1、「第三者」に対する許容性の可否について

 第三者を、委託者・受益者および受託者(信託法8条)以外の者と仮定します。信託法で、第三者の債務に対して信託不動産に担保設定することに制限をかけていると考えられる条文は、2条1項、26条(受託者の権限の範囲)、29条(受託者の注意義務)30条(忠実義務)31条・32条(利益相反行為の制限)などが挙がります。制限がかけられている中で許容されていている、と考えられます。

 なお、法的効果、救済措置として、信託法21条(信託財産責任負担債務の範囲)、27条(受託者の権限違反行為の取消し)、40条(受託者の損失てん補責任等)、44条(受益者による受託者の行為の差止め)、150条(特別の事情による信託の変更を命ずる裁判)165条(特別の事情による信託の終了を命ずる裁判)、166条(公益の確保のための信託の終了を命ずる裁判)などが規定されています。

 2、許容される「第三者」の範囲の問題(第三者性の絞り込み)について

 原則として、第三者を、委託者・受益者および受託者(信託法8条)以外の者と仮定します。

 28条(信託事務の処理の第三者への委託)の、受託者から委任された者はどうでしょうか。

 信託事務の処理について、債務を負う必要性と、受益者が損害を被る可能性について、重大な事実を知らず、過失がない限り、第三者といえると考えます。
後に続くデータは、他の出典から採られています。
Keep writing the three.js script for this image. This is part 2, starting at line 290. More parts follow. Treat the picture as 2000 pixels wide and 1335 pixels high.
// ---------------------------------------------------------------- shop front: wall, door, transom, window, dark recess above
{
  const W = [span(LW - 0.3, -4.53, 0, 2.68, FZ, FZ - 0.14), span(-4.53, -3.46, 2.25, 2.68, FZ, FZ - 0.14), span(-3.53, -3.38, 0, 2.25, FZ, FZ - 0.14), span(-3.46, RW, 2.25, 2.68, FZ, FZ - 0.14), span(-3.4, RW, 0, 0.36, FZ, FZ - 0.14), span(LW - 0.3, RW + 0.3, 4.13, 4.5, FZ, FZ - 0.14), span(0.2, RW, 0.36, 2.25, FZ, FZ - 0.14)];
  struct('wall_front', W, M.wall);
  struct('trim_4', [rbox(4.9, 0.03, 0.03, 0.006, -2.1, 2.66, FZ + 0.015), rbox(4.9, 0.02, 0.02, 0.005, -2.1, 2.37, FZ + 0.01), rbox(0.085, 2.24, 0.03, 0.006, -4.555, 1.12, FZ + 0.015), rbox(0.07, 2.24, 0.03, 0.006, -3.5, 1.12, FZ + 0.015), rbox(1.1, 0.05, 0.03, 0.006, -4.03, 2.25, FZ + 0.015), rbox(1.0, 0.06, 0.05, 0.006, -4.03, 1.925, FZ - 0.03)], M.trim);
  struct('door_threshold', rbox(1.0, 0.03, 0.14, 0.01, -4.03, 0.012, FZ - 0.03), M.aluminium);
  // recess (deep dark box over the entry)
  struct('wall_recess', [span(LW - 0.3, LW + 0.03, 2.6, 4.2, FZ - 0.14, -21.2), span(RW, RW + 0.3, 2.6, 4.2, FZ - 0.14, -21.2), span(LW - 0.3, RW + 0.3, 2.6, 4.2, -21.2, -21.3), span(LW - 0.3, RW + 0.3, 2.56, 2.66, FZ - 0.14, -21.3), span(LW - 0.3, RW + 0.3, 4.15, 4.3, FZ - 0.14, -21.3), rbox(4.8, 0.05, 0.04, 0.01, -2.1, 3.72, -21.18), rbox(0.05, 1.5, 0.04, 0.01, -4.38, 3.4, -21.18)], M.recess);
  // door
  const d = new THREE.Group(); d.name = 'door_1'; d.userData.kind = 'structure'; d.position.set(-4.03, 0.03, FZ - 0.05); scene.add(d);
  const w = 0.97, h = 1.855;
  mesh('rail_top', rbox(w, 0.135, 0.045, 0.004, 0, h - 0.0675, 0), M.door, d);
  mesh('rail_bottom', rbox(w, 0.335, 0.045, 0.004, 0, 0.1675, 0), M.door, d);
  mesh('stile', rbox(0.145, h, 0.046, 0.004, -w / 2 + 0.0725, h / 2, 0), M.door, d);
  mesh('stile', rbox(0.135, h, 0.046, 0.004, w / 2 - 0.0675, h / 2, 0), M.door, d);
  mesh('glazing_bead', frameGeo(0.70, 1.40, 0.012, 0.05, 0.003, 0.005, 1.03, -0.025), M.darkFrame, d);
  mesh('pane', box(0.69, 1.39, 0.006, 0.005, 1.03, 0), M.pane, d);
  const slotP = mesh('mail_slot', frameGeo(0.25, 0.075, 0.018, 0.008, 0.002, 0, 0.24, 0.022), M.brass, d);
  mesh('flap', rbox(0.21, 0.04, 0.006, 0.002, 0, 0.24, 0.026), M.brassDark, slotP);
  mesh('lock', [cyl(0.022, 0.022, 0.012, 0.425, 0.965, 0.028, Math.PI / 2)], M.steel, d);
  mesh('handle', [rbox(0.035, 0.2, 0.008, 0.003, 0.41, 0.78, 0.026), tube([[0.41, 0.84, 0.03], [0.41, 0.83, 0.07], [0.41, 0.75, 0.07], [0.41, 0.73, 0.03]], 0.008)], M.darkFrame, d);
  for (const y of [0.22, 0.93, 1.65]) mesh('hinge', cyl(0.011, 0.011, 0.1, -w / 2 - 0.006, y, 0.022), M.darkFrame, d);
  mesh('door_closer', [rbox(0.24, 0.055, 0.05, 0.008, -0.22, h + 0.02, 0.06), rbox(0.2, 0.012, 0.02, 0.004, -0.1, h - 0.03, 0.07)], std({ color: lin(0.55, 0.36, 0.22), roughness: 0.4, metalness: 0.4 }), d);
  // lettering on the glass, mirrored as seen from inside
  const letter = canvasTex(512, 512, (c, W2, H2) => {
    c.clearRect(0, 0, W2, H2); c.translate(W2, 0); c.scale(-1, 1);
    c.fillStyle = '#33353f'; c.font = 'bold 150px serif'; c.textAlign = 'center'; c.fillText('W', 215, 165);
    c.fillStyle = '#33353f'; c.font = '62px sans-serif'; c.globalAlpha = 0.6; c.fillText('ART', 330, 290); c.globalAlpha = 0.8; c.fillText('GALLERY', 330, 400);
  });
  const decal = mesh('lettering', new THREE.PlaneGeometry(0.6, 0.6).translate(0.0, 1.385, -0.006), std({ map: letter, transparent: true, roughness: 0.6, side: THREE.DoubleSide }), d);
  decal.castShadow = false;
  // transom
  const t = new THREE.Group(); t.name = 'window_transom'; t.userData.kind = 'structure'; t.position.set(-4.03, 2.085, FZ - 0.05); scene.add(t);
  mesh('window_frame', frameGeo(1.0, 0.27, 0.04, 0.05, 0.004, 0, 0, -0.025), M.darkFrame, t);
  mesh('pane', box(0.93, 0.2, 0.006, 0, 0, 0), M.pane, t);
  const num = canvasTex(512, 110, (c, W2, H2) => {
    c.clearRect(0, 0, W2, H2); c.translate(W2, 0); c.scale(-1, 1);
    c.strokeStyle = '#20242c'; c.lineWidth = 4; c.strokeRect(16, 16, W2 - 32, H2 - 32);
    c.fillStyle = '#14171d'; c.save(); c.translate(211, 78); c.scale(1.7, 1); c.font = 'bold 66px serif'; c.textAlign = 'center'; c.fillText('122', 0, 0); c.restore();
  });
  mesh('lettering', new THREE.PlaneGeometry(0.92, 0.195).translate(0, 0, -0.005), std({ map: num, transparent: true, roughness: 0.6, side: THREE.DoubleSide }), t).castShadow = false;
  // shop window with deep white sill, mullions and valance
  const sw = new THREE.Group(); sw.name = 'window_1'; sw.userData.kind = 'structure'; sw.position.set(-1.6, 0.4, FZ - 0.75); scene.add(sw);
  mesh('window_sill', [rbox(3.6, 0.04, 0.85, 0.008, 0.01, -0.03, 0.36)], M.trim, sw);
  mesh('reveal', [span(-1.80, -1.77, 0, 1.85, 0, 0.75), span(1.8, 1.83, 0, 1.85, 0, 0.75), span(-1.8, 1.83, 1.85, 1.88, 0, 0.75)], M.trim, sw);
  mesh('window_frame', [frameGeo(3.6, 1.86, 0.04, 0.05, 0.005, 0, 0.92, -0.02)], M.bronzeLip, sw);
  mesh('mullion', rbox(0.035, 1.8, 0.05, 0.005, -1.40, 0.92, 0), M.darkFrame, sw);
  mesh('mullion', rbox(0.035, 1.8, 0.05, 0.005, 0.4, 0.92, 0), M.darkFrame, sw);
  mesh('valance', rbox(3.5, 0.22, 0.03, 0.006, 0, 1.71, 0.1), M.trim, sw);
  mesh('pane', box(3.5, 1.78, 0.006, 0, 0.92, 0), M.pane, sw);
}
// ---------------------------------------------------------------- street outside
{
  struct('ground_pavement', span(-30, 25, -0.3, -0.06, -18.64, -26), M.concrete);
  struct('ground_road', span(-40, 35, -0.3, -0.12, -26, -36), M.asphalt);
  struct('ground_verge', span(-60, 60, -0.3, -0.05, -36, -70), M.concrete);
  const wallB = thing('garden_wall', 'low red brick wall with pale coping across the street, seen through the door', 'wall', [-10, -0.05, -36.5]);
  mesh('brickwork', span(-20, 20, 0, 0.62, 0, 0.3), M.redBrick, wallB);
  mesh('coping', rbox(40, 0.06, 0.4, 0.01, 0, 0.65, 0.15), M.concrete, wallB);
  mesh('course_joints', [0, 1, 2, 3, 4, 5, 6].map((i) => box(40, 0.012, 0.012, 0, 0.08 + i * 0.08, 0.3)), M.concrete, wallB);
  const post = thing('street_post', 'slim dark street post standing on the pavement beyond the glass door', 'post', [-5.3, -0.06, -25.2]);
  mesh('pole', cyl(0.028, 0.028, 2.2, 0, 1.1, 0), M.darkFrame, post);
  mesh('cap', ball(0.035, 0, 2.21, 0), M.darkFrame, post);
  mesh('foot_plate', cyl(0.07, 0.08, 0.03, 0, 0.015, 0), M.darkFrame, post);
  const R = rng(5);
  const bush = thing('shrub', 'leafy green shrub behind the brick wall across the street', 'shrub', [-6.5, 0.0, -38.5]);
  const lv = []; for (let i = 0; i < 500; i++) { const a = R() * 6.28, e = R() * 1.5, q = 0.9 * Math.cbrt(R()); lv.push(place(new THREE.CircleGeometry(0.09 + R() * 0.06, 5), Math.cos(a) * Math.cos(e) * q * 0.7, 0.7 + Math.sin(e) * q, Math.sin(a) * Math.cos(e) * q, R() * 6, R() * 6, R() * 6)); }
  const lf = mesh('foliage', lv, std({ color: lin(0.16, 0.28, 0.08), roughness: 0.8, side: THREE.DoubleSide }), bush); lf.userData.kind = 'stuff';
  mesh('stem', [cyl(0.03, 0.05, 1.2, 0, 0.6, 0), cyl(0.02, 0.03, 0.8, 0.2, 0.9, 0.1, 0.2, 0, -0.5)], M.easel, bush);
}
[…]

その他の、就任していない受益者代理人、信託監督人、信託監督人、受益者指定権者、受益者変更権者についても、同様に考えることが出来ると思います。信託目録への登記の有無に関わらず、です。

 3、登記手続上、かような許容性は承諾書の提供を以て足りるのか、について

 信託目録上、後続登記と継続性が認められる限り、承諾書の提供を以て足りると考えられます。

 4、窮極的には、実務上、後続登記申請の権利の保全として、そのような許容性を登記しておくべきか(如何にして登記するのか)、という信託目録に記録すべき情報としての具体性・明瞭性の問題について

 許容性を登記しておくべきかについては、事案によりますが、登記しておいた方が、後続登記との関係が円滑になり、第三者からの閲覧に応えるものになると考えられます。

  如何にして登記するのか、については、信託法上、問題がない登記の記録方法は何か、という問いだと置き換えてみます。

 例えばですが、信託の目的は、管理・運用・処分に留める。信託財産の管理方法には、具体的に第三者(例えば姪、甥など)の氏名を登記し、その者が債務を負担する場合は、受託者は、(受益者の承諾書を提供して)抵当権を設定し、抵当権設定登記を申請することができる、などと記載することが考えられます。